The government’s focus on international borrowings will prevent crowding out the private sector borrowing in the domestic market as well as help establish sovereign yield curve. Lower borrowing in the domestic market should be positive for the currency, interest rate, and therefore interest cost will come down.
The FM has incentivised the people buying affordable houses by increasing fiscal incentives on a home loan. The budget has provided for an increase of up to Rs 1,50,000 deduction p.a. on the interest component of a home loan borrowed before March 31, 2020, provided the property value is under Rs 45 lakh. With this, the total fiscal incentives on a home loan by way of interest deductions are Rs 3.5 lakh pa. This additional fiscal benefit also will lead to increase in the loan eligibility of the borrower. Apart from this there is already a tax benefit on repayment of Principal of up to Rs 1.5 lakh.
Having said all this if the borrower buying such a property also fulfills all the requirements of the PMAY scheme then the effective overall interest rate on his home loan can be below 4% pa even though the nominal home loan interest rate being 8.7% pa. This should provide a huge boost to affordable housing.
There has been a massive cleanup of the NPA’s of banking sector in the past few years and the Rs 70,000 crore recapitalisation plan will adequately bolster the PSU Bank’s capital base and improve credit uptake.
The FM has acknowledged the role played by the NBFCs in the growth of the economy and said that the government will provide one-time six-month partial credit guarantee to PSU banks for first loss up to 10% for the purchase of high-rated pooled assets of financially sound NBFCs, This will incentivise banks to lend to NBFC’s.

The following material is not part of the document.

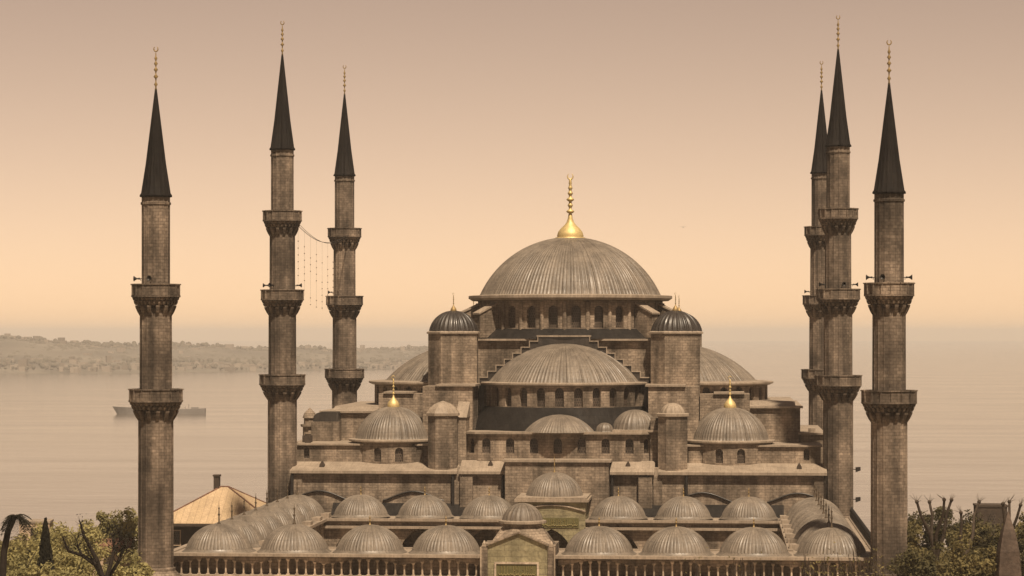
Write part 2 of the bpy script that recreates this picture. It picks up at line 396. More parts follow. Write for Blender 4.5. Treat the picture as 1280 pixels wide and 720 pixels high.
# body of the hall
mb = MB()
mb.box(-33.6, 33.6, -2.6, 57, 0, 14.6, 'b')
pw = part(mb, 'hall_wall', 'stone')
mb = MB()                                  # pilaster strips and centre block on the courtyard side
for x in (-33.0, -12.4, 12.8, 33.0): mb.piece().box(x-.55, x+.55, -2.85, -2.6, 0, 14.6, 'k')
mb.piece().box(-6.4, 6.7, -4.2, -2.6, 0, 16.35, 'k'); mb.piece().box(-12.2, -10.6, -3.3, -2.6, 0, 14.4, 'k'); mb.piece().box(10.4, 12.1, -3.3, -2.6, 0, 14.4, 'k')
part(mb, 'buttress', 'stone')
mb = MB()
for x in (-13.15, -6.75, 7.05, 11.5, 16.4, -33.75): mb.piece().tube([(x, -2.95, 1), (x, -2.95, 14.6)], .2, 8)
part(mb, 'drainpipe', 'iron')
# sloping lead roof strip over the wall, then the terrace walls
mb = MB()
def strip_roof(x0, x1, y0, y1, z0, z1, th=.34, over=.35):
    mb.piece().prism([(x0, y0-over, z0-th), (x0, y0-over, z0), (x0, y1, z1), (x0, y1, z1-th)], (0, 0, 0), (x1-x0, 0, 0))
strip_roof(-34, -12.6, -2.9, 2.2, 15.1, 16.0); strip_roof(12.9, 34, -2.9, 2.2, 15.1, 16.0)
strip_roof(-12.3, -6.5, -3.0, .3, 15.1, 16.35); strip_roof(6.8, 12.4, -3.0, .3, 15.1, 16.35)
mb.piece().box(-12.6, -12.3, -2.5, .3, 14.7, 15.6); mb.piece().box(12.4, 12.9, -2.5, .3, 14.7, 15.6)
part(mb, 'terrace_roof', 'roof')
mb = MB(); mb.box(-6.7, 7.0, -4.5, .2, 16.35, 16.62); part(mb, 'centre_roof', 'roof')
mb = MB(); mb.box(-33.6, 33.6, -2.58, 57, 14.6, 14.75); part(mb, 'roof_bed', 'roof')
# curved drip mouldings on the facade above the portico
mb = MB()
for x in (-30.3, -18.2, 18.4, 30.4):
    pts = [(x+3.9*t, -2.75, 11.35+1.15*math.cos(t*pi/2)**1.3) for t in [i/10-1 for i in range(21)]]
    mb.piece().tube(pts, .11, 6)
part(mb, 'drip_moulding', 'dark_lead')
# terrace walls, left and right of the corner domes
for sx in (-1, 1):
    mb = MB(); mp = flat_y(2.2)
    xa, xb = (-35, -16.2) if sx < 0 else (16.6, 33.4)
    op = [(-32.7 if sx < 0 else 31.6, .75, 16.4, 17.45)]
    outs = mb.wall(mp, xa, xb, 15.6, 18.1, op, .5, 3)
    mb.box(xa, xb, 2.21, 50, 15.6, 18.1, 'fb')
    a = part(mb, 'terrace_wall', 'stone'); windows(outs, mp, .5, a)
    mb = MB(); mb.box(xa-.25, xb+.2, 1.9, 50, 18.1, 18.32)
    part(mb, 'terrace_roof', 'roof')
    # upper gallery block
    mb = MB(); x0, x1 = (-32.2, -23.2) if sx < 0 else (23.2, 31.1); zt = 22.0 if sx < 0 else 22.75
    mb.box(x0, x1, 12, 42, 18.3, zt, 'b'); part(mb, 'gallery_block', 'stone')
    mb = MB(); mb.box(x0-.35, x1+.35, 11.6, 42.3, zt, zt+.25)
    mb.prism([(x0, 12.4, zt+.25), (x0, 16, zt+.8), (x0, 40, zt+.8), (x0, 42, zt+.25)], (1.2, 0, 0), (x1-x0-.6, 0, 0)); part(mb, 'gallery_roof', 'roof')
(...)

The FM has cut the tax rate to 25% for all the corporates with annual turnover of up to Rs 400 crore from the earlier Rs 250 crore thus covering 99.30% of all corporates in India. This is a step in the right direction to support the smaller companies as they have the ability to provide more jobs with the same amount of capital as compared to large corporates.
Mrs Sitharaman has made a great start and one looks forward for bold measures going forward.